<<<<
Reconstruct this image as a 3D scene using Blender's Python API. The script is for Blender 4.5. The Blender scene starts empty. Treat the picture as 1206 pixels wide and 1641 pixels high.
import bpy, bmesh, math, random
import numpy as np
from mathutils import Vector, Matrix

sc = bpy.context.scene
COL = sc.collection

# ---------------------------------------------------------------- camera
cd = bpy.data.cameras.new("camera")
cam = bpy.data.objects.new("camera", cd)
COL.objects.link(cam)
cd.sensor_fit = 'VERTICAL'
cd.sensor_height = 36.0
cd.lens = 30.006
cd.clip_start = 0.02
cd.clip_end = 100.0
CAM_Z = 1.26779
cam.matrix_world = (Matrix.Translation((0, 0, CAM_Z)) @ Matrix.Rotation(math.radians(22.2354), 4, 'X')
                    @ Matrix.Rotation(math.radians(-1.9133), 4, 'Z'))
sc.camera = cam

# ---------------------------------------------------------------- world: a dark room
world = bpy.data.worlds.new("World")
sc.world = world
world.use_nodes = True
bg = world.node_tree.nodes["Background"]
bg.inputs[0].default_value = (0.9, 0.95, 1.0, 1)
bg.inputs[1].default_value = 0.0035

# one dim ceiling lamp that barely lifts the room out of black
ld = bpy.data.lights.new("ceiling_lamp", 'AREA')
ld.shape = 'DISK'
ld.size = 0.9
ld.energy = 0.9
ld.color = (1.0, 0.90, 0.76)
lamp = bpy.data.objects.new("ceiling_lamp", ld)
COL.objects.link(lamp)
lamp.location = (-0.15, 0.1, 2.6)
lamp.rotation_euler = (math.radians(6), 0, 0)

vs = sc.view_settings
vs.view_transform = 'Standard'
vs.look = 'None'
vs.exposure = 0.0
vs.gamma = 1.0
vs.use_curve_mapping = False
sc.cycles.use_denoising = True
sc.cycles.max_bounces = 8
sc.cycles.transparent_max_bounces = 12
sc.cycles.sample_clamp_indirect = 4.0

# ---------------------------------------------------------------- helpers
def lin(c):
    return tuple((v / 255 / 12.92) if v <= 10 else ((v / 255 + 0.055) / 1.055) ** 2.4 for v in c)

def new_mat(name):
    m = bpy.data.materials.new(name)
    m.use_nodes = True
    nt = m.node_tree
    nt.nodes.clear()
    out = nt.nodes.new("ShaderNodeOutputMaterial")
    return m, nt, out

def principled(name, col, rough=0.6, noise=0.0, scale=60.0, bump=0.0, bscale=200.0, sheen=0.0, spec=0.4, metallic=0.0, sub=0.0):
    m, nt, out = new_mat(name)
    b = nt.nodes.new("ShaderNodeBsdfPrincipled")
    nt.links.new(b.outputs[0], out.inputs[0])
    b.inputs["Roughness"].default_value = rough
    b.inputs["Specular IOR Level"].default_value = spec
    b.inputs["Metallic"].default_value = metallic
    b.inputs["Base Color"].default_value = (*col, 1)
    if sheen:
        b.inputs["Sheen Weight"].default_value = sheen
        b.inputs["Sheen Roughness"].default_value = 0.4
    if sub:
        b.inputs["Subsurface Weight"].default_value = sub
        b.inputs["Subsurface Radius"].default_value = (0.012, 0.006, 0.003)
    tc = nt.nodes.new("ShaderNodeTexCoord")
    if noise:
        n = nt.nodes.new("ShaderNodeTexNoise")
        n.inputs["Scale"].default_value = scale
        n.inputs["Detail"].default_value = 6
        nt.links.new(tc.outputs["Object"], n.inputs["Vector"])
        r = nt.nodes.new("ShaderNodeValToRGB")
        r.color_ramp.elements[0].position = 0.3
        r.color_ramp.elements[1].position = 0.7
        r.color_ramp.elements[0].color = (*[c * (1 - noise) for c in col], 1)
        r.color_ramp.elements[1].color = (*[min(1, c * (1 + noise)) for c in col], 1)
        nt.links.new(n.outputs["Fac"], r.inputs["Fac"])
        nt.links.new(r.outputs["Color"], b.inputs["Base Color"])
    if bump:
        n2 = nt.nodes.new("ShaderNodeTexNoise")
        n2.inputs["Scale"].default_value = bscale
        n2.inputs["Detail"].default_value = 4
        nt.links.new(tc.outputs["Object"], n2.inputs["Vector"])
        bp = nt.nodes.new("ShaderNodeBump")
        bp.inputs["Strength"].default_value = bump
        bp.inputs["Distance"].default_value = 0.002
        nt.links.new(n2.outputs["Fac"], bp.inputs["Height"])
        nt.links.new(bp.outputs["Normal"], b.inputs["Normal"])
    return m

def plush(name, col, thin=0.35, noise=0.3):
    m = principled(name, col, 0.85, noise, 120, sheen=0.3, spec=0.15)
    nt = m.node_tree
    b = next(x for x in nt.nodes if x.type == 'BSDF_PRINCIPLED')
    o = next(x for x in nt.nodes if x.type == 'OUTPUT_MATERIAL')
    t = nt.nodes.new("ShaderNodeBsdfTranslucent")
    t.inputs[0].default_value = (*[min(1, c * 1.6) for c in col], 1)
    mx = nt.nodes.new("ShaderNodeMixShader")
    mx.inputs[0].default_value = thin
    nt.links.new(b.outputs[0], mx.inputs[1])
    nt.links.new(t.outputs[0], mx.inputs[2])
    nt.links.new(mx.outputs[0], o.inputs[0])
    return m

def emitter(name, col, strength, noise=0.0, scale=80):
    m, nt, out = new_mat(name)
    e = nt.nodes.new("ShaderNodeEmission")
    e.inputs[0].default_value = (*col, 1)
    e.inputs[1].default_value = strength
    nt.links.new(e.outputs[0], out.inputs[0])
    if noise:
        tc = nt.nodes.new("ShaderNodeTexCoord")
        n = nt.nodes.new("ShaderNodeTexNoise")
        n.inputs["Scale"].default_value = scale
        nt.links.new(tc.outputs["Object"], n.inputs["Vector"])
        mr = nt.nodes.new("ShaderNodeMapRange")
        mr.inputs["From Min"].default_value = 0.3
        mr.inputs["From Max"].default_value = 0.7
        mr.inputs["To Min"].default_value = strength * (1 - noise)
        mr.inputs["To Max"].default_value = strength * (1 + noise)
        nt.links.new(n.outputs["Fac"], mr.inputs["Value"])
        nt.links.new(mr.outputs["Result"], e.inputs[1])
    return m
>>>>
• _Instructions for the task_
Repeat the listing above without any change.

• _Complete answer_
Reconstruct this image as a 3D scene using Blender's Python API. The script is for Blender 4.5. The Blender scene starts empty. Treat the picture as 1206 pixels wide and 1641 pixels high.
import bpy, bmesh, math, random
import numpy as np
from mathutils import Vector, Matrix

sc = bpy.context.scene
COL = sc.collection

# ---------------------------------------------------------------- camera
cd = bpy.data.cameras.new("camera")
cam = bpy.data.objects.new("camera", cd)
COL.objects.link(cam)
cd.sensor_fit = 'VERTICAL'
cd.sensor_height = 36.0
cd.lens = 30.006
cd.clip_start = 0.02
cd.clip_end = 100.0
CAM_Z = 1.26779
cam.matrix_world = (Matrix.Translation((0, 0, CAM_Z)) @ Matrix.Rotation(math.radians(22.2354), 4, 'X')
                    @ Matrix.Rotation(math.radians(-1.9133), 4, 'Z'))
sc.camera = cam

# ---------------------------------------------------------------- world: a dark room
world = bpy.data.worlds.new("World")
sc.world = world
world.use_nodes = True
bg = world.node_tree.nodes["Background"]
bg.inputs[0].default_value = (0.9, 0.95, 1.0, 1)
bg.inputs[1].default_value = 0.0035

# one dim ceiling lamp that barely lifts the room out of black
ld = bpy.data.lights.new("ceiling_lamp", 'AREA')
ld.shape = 'DISK'
ld.size = 0.9
ld.energy = 0.9
ld.color = (1.0, 0.90, 0.76)
lamp = bpy.data.objects.new("ceiling_lamp", ld)
COL.objects.link(lamp)
lamp.location = (-0.15, 0.1, 2.6)
lamp.rotation_euler = (math.radians(6), 0, 0)

vs = sc.view_settings
vs.view_transform = 'Standard'
vs.look = 'None'
vs.exposure = 0.0
vs.gamma = 1.0
vs.use_curve_mapping = False
sc.cycles.use_denoising = True
sc.cycles.max_bounces = 8
sc.cycles.transparent_max_bounces = 12
sc.cycles.sample_clamp_indirect = 4.0

# ---------------------------------------------------------------- helpers
def lin(c):
    return tuple((v / 255 / 12.92) if v <= 10 else ((v / 255 + 0.055) / 1.055) ** 2.4 for v in c)

def new_mat(name):
    m = bpy.data.materials.new(name)
    m.use_nodes = True
    nt = m.node_tree
    nt.nodes.clear()
    out = nt.nodes.new("ShaderNodeOutputMaterial")
    return m, nt, out

def principled(name, col, rough=0.6, noise=0.0, scale=60.0, bump=0.0, bscale=200.0, sheen=0.0, spec=0.4, metallic=0.0, sub=0.0):
    m, nt, out = new_mat(name)
    b = nt.nodes.new("ShaderNodeBsdfPrincipled")
    nt.links.new(b.outputs[0], out.inputs[0])
    b.inputs["Roughness"].default_value = rough
    b.inputs["Specular IOR Level"].default_value = spec
    b.inputs["Metallic"].default_value = metallic
    b.inputs["Base Color"].default_value = (*col, 1)
    if sheen:
        b.inputs["Sheen Weight"].default_value = sheen
        b.inputs["Sheen Roughness"].default_value = 0.4
    if sub:
        b.inputs["Subsurface Weight"].default_value = sub
        b.inputs["Subsurface Radius"].default_value = (0.012, 0.006, 0.003)
    tc = nt.nodes.new("ShaderNodeTexCoord")
    if noise:
        n = nt.nodes.new("ShaderNodeTexNoise")
        n.inputs["Scale"].default_value = scale
        n.inputs["Detail"].default_value = 6
        nt.links.new(tc.outputs["Object"], n.inputs["Vector"])
        r = nt.nodes.new("ShaderNodeValToRGB")
        r.color_ramp.elements[0].position = 0.3
        r.color_ramp.elements[1].position = 0.7
        r.color_ramp.elements[0].color = (*[c * (1 - noise) for c in col], 1)
        r.color_ramp.elements[1].color = (*[min(1, c * (1 + noise)) for c in col], 1)
        nt.links.new(n.outputs["Fac"], r.inputs["Fac"])
        nt.links.new(r.outputs["Color"], b.inputs["Base Color"])
    if bump:
        n2 = nt.nodes.new("ShaderNodeTexNoise")
        n2.inputs["Scale"].default_value = bscale
        n2.inputs["Detail"].default_value = 4
        nt.links.new(tc.outputs["Object"], n2.inputs["Vector"])
        bp = nt.nodes.new("ShaderNodeBump")
        bp.inputs["Strength"].default_value = bump
        bp.inputs["Distance"].default_value = 0.002
        nt.links.new(n2.outputs["Fac"], bp.inputs["Height"])
        nt.links.new(bp.outputs["Normal"], b.inputs["Normal"])
    return m

def plush(name, col, thin=0.35, noise=0.3):
    m = principled(name, col, 0.85, noise, 120, sheen=0.3, spec=0.15)
    nt = m.node_tree
    b = next(x for x in nt.nodes if x.type == 'BSDF_PRINCIPLED')
    o = next(x for x in nt.nodes if x.type == 'OUTPUT_MATERIAL')
    t = nt.nodes.new("ShaderNodeBsdfTranslucent")
    t.inputs[0].default_value = (*[min(1, c * 1.6) for c in col], 1)
    mx = nt.nodes.new("ShaderNodeMixShader")
    mx.inputs[0].default_value = thin
    nt.links.new(b.outputs[0], mx.inputs[1])
    nt.links.new(t.outputs[0], mx.inputs[2])
    nt.links.new(mx.outputs[0], o.inputs[0])
    return m

def emitter(name, col, strength, noise=0.0, scale=80):
    m, nt, out = new_mat(name)
    e = nt.nodes.new("ShaderNodeEmission")
    e.inputs[0].default_value = (*col, 1)
    e.inputs[1].default_value = strength
    nt.links.new(e.outputs[0], out.inputs[0])
    if noise:
        tc = nt.nodes.new("ShaderNodeTexCoord")
        n = nt.nodes.new("ShaderNodeTexNoise")
        n.inputs["Scale"].default_value = scale
        nt.links.new(tc.outputs["Object"], n.inputs["Vector"])
        mr = nt.nodes.new("ShaderNodeMapRange")
        mr.inputs["From Min"].default_value = 0.3
        mr.inputs["From Max"].default_value = 0.7
        mr.inputs["To Min"].default_value = strength * (1 - noise)
        mr.inputs["To Max"].default_value = strength * (1 + noise)
        nt.links.new(n.outputs["Fac"], mr.inputs["Value"])
        nt.links.new(mr.outputs["Result"], e.inputs[1])
    return m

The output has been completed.